Quiero decir. Tal vez me equivoque, pero creo que taparse los ojos ante ciertos factores culturales, romantizar el velo o silenciar agresiones por no dar argumentos a la derecha no es solidaridad con quienes vienen de otros países buscando la vida decente que todos merecemos.

Es complejo de misionero. Y el resultado, el peor posible. Alejas a mucha gente honrada, pero cansada e infoxicada. Sigues reforzando a los vitoquiles de turno en su falso victimismo o en su patética heroicidad. Y traicionas a las mujeres. 

No sé, seguramente quiero decir que estoy harta. Harta de que seamos la excusa que justifica discursos racistas, el comodín en la guerrilla por el poder y el daño colateral que se esconde cuando no encaja en el relato. Y lo peor es no saber ya por dónde empezar. 

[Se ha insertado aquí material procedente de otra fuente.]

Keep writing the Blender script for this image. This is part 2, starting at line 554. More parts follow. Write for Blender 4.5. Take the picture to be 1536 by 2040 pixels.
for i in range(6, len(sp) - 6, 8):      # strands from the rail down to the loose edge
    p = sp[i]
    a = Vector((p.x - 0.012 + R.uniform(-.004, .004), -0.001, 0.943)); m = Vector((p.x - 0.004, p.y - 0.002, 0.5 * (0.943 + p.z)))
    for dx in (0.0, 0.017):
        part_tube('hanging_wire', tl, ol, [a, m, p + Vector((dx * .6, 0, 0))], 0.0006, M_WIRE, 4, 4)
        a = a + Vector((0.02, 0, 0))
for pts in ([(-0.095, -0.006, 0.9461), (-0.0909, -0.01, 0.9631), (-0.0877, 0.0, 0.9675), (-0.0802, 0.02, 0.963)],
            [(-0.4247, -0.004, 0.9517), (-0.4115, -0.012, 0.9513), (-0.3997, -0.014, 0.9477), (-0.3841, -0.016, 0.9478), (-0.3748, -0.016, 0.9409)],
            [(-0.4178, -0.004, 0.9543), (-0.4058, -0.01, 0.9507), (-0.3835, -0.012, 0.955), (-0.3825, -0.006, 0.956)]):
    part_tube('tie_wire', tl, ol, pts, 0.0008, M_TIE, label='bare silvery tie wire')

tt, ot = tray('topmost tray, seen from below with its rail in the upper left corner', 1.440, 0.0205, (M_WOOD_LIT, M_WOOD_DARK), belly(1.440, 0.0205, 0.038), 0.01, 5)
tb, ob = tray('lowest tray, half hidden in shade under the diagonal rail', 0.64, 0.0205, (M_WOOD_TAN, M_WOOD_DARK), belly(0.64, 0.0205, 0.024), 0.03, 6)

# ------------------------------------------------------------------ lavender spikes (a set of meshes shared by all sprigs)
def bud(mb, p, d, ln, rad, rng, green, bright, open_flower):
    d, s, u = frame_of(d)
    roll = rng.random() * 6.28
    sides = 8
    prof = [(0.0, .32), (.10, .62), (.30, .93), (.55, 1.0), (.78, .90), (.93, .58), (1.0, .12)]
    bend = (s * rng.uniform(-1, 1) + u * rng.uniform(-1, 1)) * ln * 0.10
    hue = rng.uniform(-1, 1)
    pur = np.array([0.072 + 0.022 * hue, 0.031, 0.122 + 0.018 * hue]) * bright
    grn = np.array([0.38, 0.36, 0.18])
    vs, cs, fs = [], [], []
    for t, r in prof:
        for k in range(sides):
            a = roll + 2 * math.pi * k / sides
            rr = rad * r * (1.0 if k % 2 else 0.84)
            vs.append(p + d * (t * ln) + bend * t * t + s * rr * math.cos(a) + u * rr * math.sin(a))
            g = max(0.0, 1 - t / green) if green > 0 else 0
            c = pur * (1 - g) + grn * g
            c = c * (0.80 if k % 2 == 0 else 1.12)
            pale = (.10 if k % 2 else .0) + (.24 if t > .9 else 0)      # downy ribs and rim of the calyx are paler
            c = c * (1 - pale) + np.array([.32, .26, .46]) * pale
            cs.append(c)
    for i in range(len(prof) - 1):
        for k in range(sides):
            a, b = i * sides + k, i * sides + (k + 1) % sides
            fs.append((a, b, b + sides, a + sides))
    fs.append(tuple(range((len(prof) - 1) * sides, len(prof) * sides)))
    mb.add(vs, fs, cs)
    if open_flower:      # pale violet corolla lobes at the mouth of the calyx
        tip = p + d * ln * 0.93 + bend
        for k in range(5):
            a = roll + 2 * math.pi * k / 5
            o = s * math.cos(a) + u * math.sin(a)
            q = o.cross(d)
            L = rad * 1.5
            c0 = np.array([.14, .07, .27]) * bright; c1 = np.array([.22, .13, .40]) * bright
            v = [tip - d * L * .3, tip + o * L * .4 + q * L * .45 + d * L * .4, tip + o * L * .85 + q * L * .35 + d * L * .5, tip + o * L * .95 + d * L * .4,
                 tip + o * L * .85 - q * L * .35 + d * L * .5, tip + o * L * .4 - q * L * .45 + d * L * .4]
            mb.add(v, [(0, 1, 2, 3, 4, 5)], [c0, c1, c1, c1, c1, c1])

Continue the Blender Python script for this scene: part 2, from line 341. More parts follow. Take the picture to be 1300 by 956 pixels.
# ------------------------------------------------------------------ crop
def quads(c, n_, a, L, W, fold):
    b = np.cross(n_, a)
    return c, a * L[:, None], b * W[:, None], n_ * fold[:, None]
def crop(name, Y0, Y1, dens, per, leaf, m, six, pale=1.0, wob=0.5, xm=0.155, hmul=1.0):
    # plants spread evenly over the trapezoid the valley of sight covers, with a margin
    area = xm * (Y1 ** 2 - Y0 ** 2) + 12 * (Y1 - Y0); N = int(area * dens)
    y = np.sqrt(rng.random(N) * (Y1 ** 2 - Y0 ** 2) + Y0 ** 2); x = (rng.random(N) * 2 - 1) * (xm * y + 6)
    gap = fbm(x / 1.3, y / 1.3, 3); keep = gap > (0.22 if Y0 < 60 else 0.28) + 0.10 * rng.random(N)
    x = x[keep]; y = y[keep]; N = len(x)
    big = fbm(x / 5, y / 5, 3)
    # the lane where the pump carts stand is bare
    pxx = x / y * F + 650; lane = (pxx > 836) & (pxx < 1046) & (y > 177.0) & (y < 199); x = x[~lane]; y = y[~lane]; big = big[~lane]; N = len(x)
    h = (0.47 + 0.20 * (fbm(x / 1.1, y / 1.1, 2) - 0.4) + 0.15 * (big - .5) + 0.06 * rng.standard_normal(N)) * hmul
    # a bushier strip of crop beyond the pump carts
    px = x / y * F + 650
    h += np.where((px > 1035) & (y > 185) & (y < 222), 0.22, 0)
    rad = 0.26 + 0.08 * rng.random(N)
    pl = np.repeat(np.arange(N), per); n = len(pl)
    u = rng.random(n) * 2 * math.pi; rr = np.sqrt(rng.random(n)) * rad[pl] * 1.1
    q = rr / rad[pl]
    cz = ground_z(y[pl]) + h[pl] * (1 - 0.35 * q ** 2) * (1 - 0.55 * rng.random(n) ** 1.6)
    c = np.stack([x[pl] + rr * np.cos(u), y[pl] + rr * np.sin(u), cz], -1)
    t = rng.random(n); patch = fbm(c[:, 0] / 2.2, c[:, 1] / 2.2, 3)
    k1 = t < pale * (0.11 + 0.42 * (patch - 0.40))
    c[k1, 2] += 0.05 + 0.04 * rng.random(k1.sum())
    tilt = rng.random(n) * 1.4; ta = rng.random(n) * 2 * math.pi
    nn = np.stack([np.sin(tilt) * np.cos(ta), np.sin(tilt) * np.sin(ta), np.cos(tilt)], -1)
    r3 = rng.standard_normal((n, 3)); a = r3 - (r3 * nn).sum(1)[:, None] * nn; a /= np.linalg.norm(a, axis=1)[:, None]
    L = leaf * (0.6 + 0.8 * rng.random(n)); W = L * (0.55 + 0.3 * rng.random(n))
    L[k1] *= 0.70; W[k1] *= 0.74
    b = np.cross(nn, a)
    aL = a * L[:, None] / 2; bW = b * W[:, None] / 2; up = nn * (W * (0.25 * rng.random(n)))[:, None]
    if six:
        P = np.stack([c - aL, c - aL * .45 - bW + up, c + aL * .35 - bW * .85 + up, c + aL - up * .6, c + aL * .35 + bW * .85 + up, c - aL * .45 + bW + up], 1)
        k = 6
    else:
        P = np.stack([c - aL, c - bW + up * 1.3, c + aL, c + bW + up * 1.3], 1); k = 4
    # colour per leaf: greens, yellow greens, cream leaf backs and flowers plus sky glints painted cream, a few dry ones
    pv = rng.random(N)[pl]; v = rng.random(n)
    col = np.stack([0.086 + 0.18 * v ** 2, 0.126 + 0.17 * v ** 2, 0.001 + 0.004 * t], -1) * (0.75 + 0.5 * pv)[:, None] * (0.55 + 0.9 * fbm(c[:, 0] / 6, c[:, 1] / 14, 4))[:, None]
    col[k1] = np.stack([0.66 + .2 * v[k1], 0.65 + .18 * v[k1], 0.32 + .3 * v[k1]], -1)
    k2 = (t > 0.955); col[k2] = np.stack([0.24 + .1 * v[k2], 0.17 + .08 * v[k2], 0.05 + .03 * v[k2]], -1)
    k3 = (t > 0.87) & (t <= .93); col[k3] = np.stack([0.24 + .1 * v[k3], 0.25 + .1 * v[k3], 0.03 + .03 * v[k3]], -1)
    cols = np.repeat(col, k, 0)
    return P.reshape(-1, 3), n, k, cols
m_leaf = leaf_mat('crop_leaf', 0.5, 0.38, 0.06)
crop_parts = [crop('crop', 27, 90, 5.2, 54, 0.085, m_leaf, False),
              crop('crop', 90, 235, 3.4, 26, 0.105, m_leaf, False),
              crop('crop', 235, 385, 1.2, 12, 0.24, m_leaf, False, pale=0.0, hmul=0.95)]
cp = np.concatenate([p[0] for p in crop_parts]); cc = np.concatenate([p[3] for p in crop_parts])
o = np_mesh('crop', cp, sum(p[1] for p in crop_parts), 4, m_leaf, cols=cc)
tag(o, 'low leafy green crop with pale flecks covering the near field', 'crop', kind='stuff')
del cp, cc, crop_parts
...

Ahora bien, si algo tengo claro es esto: a las mujeres no nos rescatarán los de las oratorias en el Congreso. Seremos nosotras mismas. O, mejor dicho, lo harán todas esas valientes que alzan la voz aunque les cueste el insulto, el desprecio o la cancelación. Las que luchan por un mundo más justo para todas las personas, sin renunciar a su dignidad.

Al final, los de arriba podrán retorcer el relato. Pero lo que hemos conquistado no lo entregaremos. Y lo que falta por conquistar no lo pediremos por favor. Ni hoy. Ni nunca. Además, con el puño en alto estamos mucho más guapas.